There's no explaining these things, really. And maybe I just need them to be great so they can act for me as a mental counterweight to the heavy bundle of cultural and political crimes America as a community has committed. In any case, pessimistic people usually like to stick with the dark version of the story. I cannot blame them. It's much easier to stick to a tidy narrative than to acknowledge you may have severely misjudged the complexity and diversity of a country everyone knows everything about.

5 comments:

Lee said...

Hmmm... reading this, I thought "I'm sure people from other nations have a lot of misconceptions about us Americans, but at least they can (probably) find us on a map. A lot of recent polls have shown that not only can Americans not find other countries on a map (and probably know extraordinarily little about their cultures) but upwards of 20% can't even find the bloody U S of A on a map."

Swiss Ms. said...

Yeah, kind of hard to be optimistic about that. I don't know what to do about that fact. There's no decent explanation, really.

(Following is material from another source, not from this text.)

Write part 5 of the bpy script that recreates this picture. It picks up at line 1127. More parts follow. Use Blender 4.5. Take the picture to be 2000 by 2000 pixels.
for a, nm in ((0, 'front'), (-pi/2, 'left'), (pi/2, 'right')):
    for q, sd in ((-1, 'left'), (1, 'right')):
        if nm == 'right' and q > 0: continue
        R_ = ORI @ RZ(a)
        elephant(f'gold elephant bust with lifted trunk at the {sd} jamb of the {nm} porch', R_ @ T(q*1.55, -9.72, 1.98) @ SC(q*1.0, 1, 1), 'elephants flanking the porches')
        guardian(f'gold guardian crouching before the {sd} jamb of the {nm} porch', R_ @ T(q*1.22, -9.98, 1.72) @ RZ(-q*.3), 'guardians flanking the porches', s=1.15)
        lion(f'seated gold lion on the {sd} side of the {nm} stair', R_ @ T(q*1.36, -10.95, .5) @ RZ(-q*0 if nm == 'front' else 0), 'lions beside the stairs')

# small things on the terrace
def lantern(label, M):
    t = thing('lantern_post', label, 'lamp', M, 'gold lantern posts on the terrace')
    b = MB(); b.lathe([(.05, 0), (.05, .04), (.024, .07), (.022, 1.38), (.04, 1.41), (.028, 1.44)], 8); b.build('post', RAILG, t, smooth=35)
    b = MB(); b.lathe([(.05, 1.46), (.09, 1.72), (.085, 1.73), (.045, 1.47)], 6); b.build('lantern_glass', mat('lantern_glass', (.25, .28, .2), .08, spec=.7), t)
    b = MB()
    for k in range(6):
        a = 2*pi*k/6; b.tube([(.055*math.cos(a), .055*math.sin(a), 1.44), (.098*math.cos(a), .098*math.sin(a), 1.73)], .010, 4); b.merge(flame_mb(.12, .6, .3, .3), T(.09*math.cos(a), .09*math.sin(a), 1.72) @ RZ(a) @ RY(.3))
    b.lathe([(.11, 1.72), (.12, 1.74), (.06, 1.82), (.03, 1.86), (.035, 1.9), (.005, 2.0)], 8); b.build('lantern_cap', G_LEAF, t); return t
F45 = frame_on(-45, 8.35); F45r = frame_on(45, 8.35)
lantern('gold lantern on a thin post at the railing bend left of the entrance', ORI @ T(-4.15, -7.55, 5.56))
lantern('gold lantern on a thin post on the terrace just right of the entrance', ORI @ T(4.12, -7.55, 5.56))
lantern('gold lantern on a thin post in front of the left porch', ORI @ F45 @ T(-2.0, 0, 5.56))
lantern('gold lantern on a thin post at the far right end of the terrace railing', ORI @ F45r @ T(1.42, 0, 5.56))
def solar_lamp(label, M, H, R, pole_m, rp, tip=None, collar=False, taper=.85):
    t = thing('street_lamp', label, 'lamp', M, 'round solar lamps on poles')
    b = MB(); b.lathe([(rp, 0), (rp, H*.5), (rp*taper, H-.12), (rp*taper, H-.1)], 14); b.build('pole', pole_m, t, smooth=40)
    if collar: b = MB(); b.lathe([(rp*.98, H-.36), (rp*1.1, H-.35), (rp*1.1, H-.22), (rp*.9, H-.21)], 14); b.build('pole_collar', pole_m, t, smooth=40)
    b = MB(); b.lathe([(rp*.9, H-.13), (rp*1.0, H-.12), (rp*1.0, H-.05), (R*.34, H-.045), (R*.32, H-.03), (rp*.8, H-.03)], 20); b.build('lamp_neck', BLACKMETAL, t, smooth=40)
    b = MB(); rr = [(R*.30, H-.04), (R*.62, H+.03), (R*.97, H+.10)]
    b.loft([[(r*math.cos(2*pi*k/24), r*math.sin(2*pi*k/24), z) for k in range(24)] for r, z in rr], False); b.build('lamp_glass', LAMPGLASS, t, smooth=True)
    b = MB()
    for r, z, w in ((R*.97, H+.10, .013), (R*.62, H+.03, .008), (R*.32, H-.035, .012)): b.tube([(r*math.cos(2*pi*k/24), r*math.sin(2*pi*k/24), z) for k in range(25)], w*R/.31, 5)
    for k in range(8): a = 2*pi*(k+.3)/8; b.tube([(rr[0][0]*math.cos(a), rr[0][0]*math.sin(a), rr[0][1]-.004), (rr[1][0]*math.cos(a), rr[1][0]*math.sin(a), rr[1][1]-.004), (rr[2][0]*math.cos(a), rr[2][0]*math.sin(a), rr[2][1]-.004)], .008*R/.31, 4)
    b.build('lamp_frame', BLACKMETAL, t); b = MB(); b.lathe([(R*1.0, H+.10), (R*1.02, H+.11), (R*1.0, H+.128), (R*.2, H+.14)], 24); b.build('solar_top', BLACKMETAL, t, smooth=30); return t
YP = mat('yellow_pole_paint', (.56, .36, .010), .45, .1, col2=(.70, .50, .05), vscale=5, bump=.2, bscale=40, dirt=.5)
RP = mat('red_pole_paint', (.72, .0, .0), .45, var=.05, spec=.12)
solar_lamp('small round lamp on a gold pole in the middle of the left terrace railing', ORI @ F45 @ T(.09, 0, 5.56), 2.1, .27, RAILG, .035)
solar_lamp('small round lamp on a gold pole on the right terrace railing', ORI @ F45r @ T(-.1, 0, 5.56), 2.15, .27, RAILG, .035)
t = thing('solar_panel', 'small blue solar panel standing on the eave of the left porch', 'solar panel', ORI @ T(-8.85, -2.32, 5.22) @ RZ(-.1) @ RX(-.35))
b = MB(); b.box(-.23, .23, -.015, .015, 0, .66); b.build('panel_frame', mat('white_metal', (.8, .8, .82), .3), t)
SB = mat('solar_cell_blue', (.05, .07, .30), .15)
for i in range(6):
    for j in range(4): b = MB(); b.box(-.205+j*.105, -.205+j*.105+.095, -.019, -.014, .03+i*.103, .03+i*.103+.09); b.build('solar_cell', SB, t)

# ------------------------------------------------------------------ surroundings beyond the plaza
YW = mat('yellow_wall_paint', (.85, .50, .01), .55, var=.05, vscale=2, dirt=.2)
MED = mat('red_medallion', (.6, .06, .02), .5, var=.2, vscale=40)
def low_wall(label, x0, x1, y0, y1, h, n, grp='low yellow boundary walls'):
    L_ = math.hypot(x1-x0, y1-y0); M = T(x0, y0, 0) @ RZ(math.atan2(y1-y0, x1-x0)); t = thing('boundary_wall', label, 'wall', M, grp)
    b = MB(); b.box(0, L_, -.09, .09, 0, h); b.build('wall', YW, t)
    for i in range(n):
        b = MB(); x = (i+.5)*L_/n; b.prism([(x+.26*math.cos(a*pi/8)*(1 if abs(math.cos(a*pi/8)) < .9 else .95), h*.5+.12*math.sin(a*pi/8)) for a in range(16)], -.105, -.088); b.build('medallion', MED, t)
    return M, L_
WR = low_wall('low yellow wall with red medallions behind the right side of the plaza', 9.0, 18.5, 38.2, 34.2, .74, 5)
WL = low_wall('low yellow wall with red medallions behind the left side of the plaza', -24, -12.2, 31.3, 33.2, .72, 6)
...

I think generally we are so egocentric that we don't even feel the need of knowing our position relative to the rest of the world. But maybe things will change as our interactions become more global. Could get even more embarrassing if not....

miss SC said...

i think i pretty much
cleared this up a while
back...

Julie and Captain said...

I definitely understand where you're coming from. Too often I feel very defensive about my country of birth, particularly of late.

And let me just say, the new 90210 is NOT helping our cause.

Swiss Ms. said...

90210 is definitely one of our cultural crimes.